• Work to do:
Print all the data, keeping every line exactly as it is.

....

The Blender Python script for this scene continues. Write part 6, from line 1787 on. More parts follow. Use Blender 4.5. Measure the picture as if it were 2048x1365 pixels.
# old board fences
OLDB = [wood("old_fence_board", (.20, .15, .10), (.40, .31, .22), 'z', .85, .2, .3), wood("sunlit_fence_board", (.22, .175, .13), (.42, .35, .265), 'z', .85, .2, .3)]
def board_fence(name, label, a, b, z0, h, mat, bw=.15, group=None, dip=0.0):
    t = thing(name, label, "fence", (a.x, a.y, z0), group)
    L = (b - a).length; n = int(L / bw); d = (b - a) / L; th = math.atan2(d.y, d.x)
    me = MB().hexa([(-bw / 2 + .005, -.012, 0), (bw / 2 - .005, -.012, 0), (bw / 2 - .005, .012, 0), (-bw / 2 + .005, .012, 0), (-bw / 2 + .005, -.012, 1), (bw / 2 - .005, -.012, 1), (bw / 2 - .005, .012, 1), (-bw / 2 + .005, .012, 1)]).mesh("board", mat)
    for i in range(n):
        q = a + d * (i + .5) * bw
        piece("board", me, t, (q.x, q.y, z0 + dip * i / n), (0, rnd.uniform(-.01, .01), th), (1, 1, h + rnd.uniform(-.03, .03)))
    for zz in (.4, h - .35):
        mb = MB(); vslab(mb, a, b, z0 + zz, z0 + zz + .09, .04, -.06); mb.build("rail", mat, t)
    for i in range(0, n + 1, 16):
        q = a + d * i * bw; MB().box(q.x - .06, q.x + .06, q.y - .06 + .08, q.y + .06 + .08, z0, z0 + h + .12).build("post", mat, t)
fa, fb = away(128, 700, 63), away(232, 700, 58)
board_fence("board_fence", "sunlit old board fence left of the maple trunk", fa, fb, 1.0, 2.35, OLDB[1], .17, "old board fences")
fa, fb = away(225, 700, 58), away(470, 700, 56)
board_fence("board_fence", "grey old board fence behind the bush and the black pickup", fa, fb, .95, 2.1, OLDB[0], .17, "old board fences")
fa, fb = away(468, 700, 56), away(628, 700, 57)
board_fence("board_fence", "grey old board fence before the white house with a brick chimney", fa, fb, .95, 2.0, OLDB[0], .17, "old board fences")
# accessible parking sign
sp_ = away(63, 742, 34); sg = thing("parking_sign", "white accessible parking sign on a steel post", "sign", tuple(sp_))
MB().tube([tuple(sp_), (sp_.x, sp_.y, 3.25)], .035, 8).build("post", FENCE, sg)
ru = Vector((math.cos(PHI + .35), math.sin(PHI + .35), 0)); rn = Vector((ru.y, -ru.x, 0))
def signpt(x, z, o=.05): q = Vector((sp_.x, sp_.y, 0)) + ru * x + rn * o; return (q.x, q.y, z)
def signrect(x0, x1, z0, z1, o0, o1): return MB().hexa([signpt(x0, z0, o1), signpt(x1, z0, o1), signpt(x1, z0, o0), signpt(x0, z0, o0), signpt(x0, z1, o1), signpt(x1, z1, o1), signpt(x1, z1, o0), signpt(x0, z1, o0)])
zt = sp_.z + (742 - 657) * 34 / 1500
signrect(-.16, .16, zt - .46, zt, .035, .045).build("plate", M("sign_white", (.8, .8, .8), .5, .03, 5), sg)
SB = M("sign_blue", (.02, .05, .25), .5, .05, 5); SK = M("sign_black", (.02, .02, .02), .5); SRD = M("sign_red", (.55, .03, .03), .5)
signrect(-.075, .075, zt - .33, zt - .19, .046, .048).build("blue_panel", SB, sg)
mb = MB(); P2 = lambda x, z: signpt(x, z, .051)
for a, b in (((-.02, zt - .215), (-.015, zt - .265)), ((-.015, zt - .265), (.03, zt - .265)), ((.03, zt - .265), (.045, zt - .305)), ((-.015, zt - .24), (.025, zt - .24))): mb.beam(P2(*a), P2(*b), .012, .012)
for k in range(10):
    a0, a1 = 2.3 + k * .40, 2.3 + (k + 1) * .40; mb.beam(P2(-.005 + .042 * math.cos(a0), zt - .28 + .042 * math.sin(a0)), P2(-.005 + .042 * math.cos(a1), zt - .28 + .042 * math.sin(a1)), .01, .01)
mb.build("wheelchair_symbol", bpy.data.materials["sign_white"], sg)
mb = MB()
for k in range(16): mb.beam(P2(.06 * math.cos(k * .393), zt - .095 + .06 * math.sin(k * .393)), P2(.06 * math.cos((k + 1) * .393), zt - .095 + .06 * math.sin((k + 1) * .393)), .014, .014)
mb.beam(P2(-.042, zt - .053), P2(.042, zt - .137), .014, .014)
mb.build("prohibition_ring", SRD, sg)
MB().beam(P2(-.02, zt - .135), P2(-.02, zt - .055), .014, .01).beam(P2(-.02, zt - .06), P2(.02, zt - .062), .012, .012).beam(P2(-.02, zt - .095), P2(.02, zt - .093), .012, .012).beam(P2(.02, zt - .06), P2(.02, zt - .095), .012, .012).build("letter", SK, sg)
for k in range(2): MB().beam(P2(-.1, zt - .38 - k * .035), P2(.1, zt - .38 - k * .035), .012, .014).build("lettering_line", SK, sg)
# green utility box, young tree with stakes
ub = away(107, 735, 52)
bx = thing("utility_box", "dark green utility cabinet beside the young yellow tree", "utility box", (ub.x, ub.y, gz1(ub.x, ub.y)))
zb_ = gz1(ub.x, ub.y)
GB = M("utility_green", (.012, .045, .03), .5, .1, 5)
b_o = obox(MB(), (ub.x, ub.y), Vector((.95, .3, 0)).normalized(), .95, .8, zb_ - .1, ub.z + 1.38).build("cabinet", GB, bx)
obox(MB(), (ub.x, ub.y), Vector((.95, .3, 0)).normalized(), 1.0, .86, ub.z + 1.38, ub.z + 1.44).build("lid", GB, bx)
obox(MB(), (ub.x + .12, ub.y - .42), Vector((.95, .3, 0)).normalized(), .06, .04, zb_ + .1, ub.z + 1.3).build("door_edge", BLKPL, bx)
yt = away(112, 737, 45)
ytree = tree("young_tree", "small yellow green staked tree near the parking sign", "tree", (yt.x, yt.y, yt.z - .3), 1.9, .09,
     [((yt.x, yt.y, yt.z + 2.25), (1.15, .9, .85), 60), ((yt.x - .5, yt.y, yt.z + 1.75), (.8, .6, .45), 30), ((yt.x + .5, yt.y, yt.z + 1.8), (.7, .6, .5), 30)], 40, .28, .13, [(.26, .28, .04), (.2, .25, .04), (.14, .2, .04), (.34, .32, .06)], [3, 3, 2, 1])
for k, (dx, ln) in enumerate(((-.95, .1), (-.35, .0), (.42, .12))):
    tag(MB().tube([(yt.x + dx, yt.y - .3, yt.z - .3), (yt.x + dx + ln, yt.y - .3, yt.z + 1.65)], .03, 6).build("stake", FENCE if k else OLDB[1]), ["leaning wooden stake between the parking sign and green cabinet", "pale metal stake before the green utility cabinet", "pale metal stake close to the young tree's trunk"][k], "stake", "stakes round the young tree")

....

• Written reply:
The Blender Python script for this scene continues. Write part 6, from line 1787 on. More parts follow. Use Blender 4.5. Measure the picture as if it were 2048x1365 pixels.
# old board fences
OLDB = [wood("old_fence_board", (.20, .15, .10), (.40, .31, .22), 'z', .85, .2, .3), wood("sunlit_fence_board", (.22, .175, .13), (.42, .35, .265), 'z', .85, .2, .3)]
def board_fence(name, label, a, b, z0, h, mat, bw=.15, group=None, dip=0.0):
    t = thing(name, label, "fence", (a.x, a.y, z0), group)
    L = (b - a).length; n = int(L / bw); d = (b - a) / L; th = math.atan2(d.y, d.x)
    me = MB().hexa([(-bw / 2 + .005, -.012, 0), (bw / 2 - .005, -.012, 0), (bw / 2 - .005, .012, 0), (-bw / 2 + .005, .012, 0), (-bw / 2 + .005, -.012, 1), (bw / 2 - .005, -.012, 1), (bw / 2 - .005, .012, 1), (-bw / 2 + .005, .012, 1)]).mesh("board", mat)
    for i in range(n):
        q = a + d * (i + .5) * bw
        piece("board", me, t, (q.x, q.y, z0 + dip * i / n), (0, rnd.uniform(-.01, .01), th), (1, 1, h + rnd.uniform(-.03, .03)))
    for zz in (.4, h - .35):
        mb = MB(); vslab(mb, a, b, z0 + zz, z0 + zz + .09, .04, -.06); mb.build("rail", mat, t)
    for i in range(0, n + 1, 16):
        q = a + d * i * bw; MB().box(q.x - .06, q.x + .06, q.y - .06 + .08, q.y + .06 + .08, z0, z0 + h + .12).build("post", mat, t)
fa, fb = away(128, 700, 63), away(232, 700, 58)
board_fence("board_fence", "sunlit old board fence left of the maple trunk", fa, fb, 1.0, 2.35, OLDB[1], .17, "old board fences")
fa, fb = away(225, 700, 58), away(470, 700, 56)
board_fence("board_fence", "grey old board fence behind the bush and the black pickup", fa, fb, .95, 2.1, OLDB[0], .17, "old board fences")
fa, fb = away(468, 700, 56), away(628, 700, 57)
board_fence("board_fence", "grey old board fence before the white house with a brick chimney", fa, fb, .95, 2.0, OLDB[0], .17, "old board fences")
# accessible parking sign
sp_ = away(63, 742, 34); sg = thing("parking_sign", "white accessible parking sign on a steel post", "sign", tuple(sp_))
MB().tube([tuple(sp_), (sp_.x, sp_.y, 3.25)], .035, 8).build("post", FENCE, sg)
ru = Vector((math.cos(PHI + .35), math.sin(PHI + .35), 0)); rn = Vector((ru.y, -ru.x, 0))
def signpt(x, z, o=.05): q = Vector((sp_.x, sp_.y, 0)) + ru * x + rn * o; return (q.x, q.y, z)
def signrect(x0, x1, z0, z1, o0, o1): return MB().hexa([signpt(x0, z0, o1), signpt(x1, z0, o1), signpt(x1, z0, o0), signpt(x0, z0, o0), signpt(x0, z1, o1), signpt(x1, z1, o1), signpt(x1, z1, o0), signpt(x0, z1, o0)])
zt = sp_.z + (742 - 657) * 34 / 1500
signrect(-.16, .16, zt - .46, zt, .035, .045).build("plate", M("sign_white", (.8, .8, .8), .5, .03, 5), sg)
SB = M("sign_blue", (.02, .05, .25), .5, .05, 5); SK = M("sign_black", (.02, .02, .02), .5); SRD = M("sign_red", (.55, .03, .03), .5)
signrect(-.075, .075, zt - .33, zt - .19, .046, .048).build("blue_panel", SB, sg)
mb = MB(); P2 = lambda x, z: signpt(x, z, .051)
for a, b in (((-.02, zt - .215), (-.015, zt - .265)), ((-.015, zt - .265), (.03, zt - .265)), ((.03, zt - .265), (.045, zt - .305)), ((-.015, zt - .24), (.025, zt - .24))): mb.beam(P2(*a), P2(*b), .012, .012)
for k in range(10):
    a0, a1 = 2.3 + k * .40, 2.3 + (k + 1) * .40; mb.beam(P2(-.005 + .042 * math.cos(a0), zt - .28 + .042 * math.sin(a0)), P2(-.005 + .042 * math.cos(a1), zt - .28 + .042 * math.sin(a1)), .01, .01)
mb.build("wheelchair_symbol", bpy.data.materials["sign_white"], sg)
mb = MB()
for k in range(16): mb.beam(P2(.06 * math.cos(k * .393), zt - .095 + .06 * math.sin(k * .393)), P2(.06 * math.cos((k + 1) * .393), zt - .095 + .06 * math.sin((k + 1) * .393)), .014, .014)
mb.beam(P2(-.042, zt - .053), P2(.042, zt - .137), .014, .014)
mb.build("prohibition_ring", SRD, sg)
MB().beam(P2(-.02, zt - .135), P2(-.02, zt - .055), .014, .01).beam(P2(-.02, zt - .06), P2(.02, zt - .062), .012, .012).beam(P2(-.02, zt - .095), P2(.02, zt - .093), .012, .012).beam(P2(.02, zt - .06), P2(.02, zt - .095), .012, .012).build("letter", SK, sg)
for k in range(2): MB().beam(P2(-.1, zt - .38 - k * .035), P2(.1, zt - .38 - k * .035), .012, .014).build("lettering_line", SK, sg)
# green utility box, young tree with stakes
ub = away(107, 735, 52)
bx = thing("utility_box", "dark green utility cabinet beside the young yellow tree", "utility box", (ub.x, ub.y, gz1(ub.x, ub.y)))
zb_ = gz1(ub.x, ub.y)
GB = M("utility_green", (.012, .045, .03), .5, .1, 5)
b_o = obox(MB(), (ub.x, ub.y), Vector((.95, .3, 0)).normalized(), .95, .8, zb_ - .1, ub.z + 1.38).build("cabinet", GB, bx)
obox(MB(), (ub.x, ub.y), Vector((.95, .3, 0)).normalized(), 1.0, .86, ub.z + 1.38, ub.z + 1.44).build("lid", GB, bx)
obox(MB(), (ub.x + .12, ub.y - .42), Vector((.95, .3, 0)).normalized(), .06, .04, zb_ + .1, ub.z + 1.3).build("door_edge", BLKPL, bx)
yt = away(112, 737, 45)
ytree = tree("young_tree", "small yellow green staked tree near the parking sign", "tree", (yt.x, yt.y, yt.z - .3), 1.9, .09,
     [((yt.x, yt.y, yt.z + 2.25), (1.15, .9, .85), 60), ((yt.x - .5, yt.y, yt.z + 1.75), (.8, .6, .45), 30), ((yt.x + .5, yt.y, yt.z + 1.8), (.7, .6, .5), 30)], 40, .28, .13, [(.26, .28, .04), (.2, .25, .04), (.14, .2, .04), (.34, .32, .06)], [3, 3, 2, 1])
for k, (dx, ln) in enumerate(((-.95, .1), (-.35, .0), (.42, .12))):
    tag(MB().tube([(yt.x + dx, yt.y - .3, yt.z - .3), (yt.x + dx + ln, yt.y - .3, yt.z + 1.65)], .03, 6).build("stake", FENCE if k else OLDB[1]), ["leaning wooden stake between the parking sign and green cabinet", "pale metal stake before the green utility cabinet", "pale metal stake close to the young tree's trunk"][k], "stake", "stakes round the young tree")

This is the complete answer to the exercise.